What sets GQ’s design aesthetic apart from other magazine brands is its attention to detail, he believes, pointing to the April 2015 edition with Will Ferrell on the cover. The photo, of a be-suited Ferrell in a blue cowboy hat, is a strong image that works well in print and on-screen but he wanted to push it further for iPad. So the tablet cover is actually a film of a cardboard cut-out of the same photo which, as it plays out, is drawn on, knocked over and then carried off by a man in a white coat.

“We force ourselves to look for something in a photo to enrich each device on which it will appear,” Solomons explains. “Yes, a tablet is like a mini light box on which you can read a PDF, but is that enough? It’s all about enriching digital, and that doesn’t have to cost much in time or money – it’s about paying attention to the details, using technology to put more personality into our magazines, and delivering something quirky or unexpected.”

Another principle behind great digital design is having navigation that’s intuitive with as little overt signposting as possible, he believes, citing as an enduring inspiration PlayStation advertising featuring no brand name, just the game console’s distinctive symbols.

“That’s what I wanted to do - come up with a few, instantly recognisable buttons which, whenever you saw them, tell you there is something there to do or find,” Solomons recalls. “Which is how GQ’s iPad app was launched and it made us quite different at that time.” He adds: “You’ve got to be brave, but you need to be confident, too. In my opinion, if something does need explaining then you’ve not designed it properly.”

Where next?

Since 2011, software – and, as important, the technical support provided by software suppliers – has improved markedly.
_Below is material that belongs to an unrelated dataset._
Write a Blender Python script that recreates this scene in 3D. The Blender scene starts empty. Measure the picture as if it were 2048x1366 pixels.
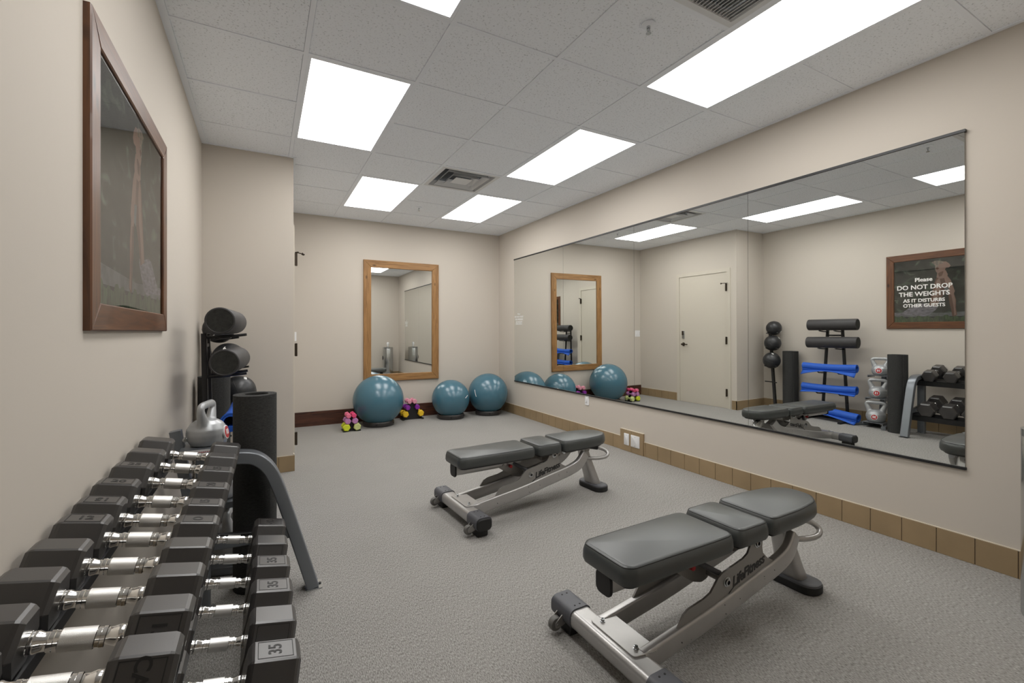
import bpy, bmesh, math, random
from mathutils import Vector, Matrix
random.seed(7)
PI = math.pi
SC = bpy.context.scene
COL = SC.collection

# ------------------------------------------------------------------ materials
def _new(name):
    m = bpy.data.materials.new(name); m.use_nodes = True
    nt = m.node_tree; b = nt.nodes['Principled BSDF']
    return m, nt, b
def lin(r, g, b):
    f = lambda c: (c/255/12.92) if c/255 <= .04045 else ((c/255+.055)/1.055)**2.4
    return (f(r), f(g), f(b), 1)
def mat(name, col, rough=.5, metal=0., spec=.5, coat=0., noise=0., nscale=40., bump=0., bscale=200., stretch=(1,1,1), dist=.002):
    m, nt, b = _new(name)
    b.inputs['Base Color'].default_value = col
    b.inputs['Roughness'].default_value = rough
    b.inputs['Metallic'].default_value = metal
    b.inputs['Specular IOR Level'].default_value = spec
    b.inputs['Coat Weight'].default_value = coat; b.inputs['Coat Roughness'].default_value = rough
    if noise or bump:
        tc = nt.nodes.new('ShaderNodeTexCoord'); mp = nt.nodes.new('ShaderNodeMapping')
        mp.inputs['Scale'].default_value = stretch
        nt.links.new(tc.outputs['Object'], mp.inputs['Vector'])
    if noise:
        n = nt.nodes.new('ShaderNodeTexNoise'); n.inputs['Scale'].default_value = nscale; n.inputs['Detail'].default_value = 5
        nt.links.new(mp.outputs[0], n.inputs['Vector'])
        r = nt.nodes.new('ShaderNodeValToRGB')
        r.color_ramp.elements[0].position = .3; r.color_ramp.elements[1].position = .7
        r.color_ramp.elements[0].color = tuple(c*(1-noise) for c in col[:3])+(1,)
        r.color_ramp.elements[1].color = tuple(min(1, c*(1+noise)) for c in col[:3])+(1,)
        nt.links.new(n.outputs['Fac'], r.inputs['Fac']); nt.links.new(r.outputs['Color'], b.inputs['Base Color'])
    if bump:
        n2 = nt.nodes.new('ShaderNodeTexNoise'); n2.inputs['Scale'].default_value = bscale; n2.inputs['Detail'].default_value = 3
        nt.links.new(mp.outputs[0], n2.inputs['Vector'])
        bp = nt.nodes.new('ShaderNodeBump'); bp.inputs['Strength'].default_value = bump; bp.inputs['Distance'].default_value = dist
        nt.links.new(n2.outputs['Fac'], bp.inputs['Height']); nt.links.new(bp.outputs['Normal'], b.inputs['Normal'])
    return m
def wood(name, c1, c2, axis, rough=.5, knots=True, coat=.0):
    m, nt, b = _new(name)
    tc = nt.nodes.new('ShaderNodeTexCoord'); mp = nt.nodes.new('ShaderNodeMapping')
    s = [22., 22., 22.]; s[axis] = 1.6
    mp.inputs['Scale'].default_value = s
    nt.links.new(tc.outputs['Object'], mp.inputs['Vector'])
    n = nt.nodes.new('ShaderNodeTexNoise'); n.inputs['Scale'].default_value = 2.2; n.inputs['Detail'].default_value = 8; n.inputs['Distortion'].default_value = 1.2
    nt.links.new(mp.outputs[0], n.inputs['Vector'])
    r = nt.nodes.new('ShaderNodeValToRGB')
    r.color_ramp.elements[0].position = .32; r.color_ramp.elements[1].position = .68
    r.color_ramp.elements[0].color = c1; r.color_ramp.elements[1].color = c2
    nt.links.new(n.outputs['Fac'], r.inputs['Fac'])
    out = r.outputs['Color']
    if knots:
        v = nt.nodes.new('ShaderNodeTexVoronoi'); v.inputs['Scale'].default_value = 5.2
        mp2 = nt.nodes.new('ShaderNodeMapping'); s2 = [1.6]*3; s2[axis] = .8
        mp2.inputs['Scale'].default_value = s2
        nt.links.new(tc.outputs['Object'], mp2.inputs['Vector']); nt.links.new(mp2.outputs[0], v.inputs['Vector'])
        kr = nt.nodes.new('ShaderNodeValToRGB'); kr.color_ramp.elements[0].position = .04; kr.color_ramp.elements[1].position = .15
        nt.links.new(v.outputs['Distance'], kr.inputs['Fac'])
        mx = nt.nodes.new('ShaderNodeMix'); mx.data_type = 'RGBA'
        nt.links.new(kr.outputs['Color'], mx.inputs[0])
        mx.inputs[6].default_value = tuple(c*.35 for c in c1[:3])+(1,)
        nt.links.new(out, mx.inputs[7]); out = mx.outputs[2]
    nt.links.new(out, b.inputs['Base Color'])
    b.inputs['Roughness'].default_value = rough; b.inputs['Coat Weight'].default_value = coat
    return m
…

“In the beginning, I was training up our team, fast-tracking my years of print experience to encourage a richer, deeper design aesthetic while, at the same time, designing almost every single digital page myself,” Solomons says. “But now the team is bedded down, and I look forward to a time where I can spend less time problem-solving and more time thinking more about, well, design.”

Innovation in design is an obvious area of interest, though he adds that an on-going challenge as tablets and hi-res screens become bigger, better and faster is keeping file sizes down.

“A magazine like ours will always try to enrich its output. But putting in high quality images takes way more memory than it used to, and a constant focus is on ensuring what you create can be downloaded as fast whether you are in London or the valleys of south Wales,” he explains.

“You’ve got to stay focused on giving a good user experience, and when that means keeping file sizes below a certain level, it will limit some aspects of how innovative you can be. But on the flip side, that limitation pushes us to be more creative in other ways.”

Looking ahead, however, Solomons says he feels only excitement for whatever comes next.

“My role has changed massively over the past ten years and will continue to do so,” he observes. “I can’t remember a more exciting time to be a creative director. And I can’t imagine doing what I do without having the time I had when print was king. I have so many ideas for taking things forward, and the thought that technology will enable this is thrilling.”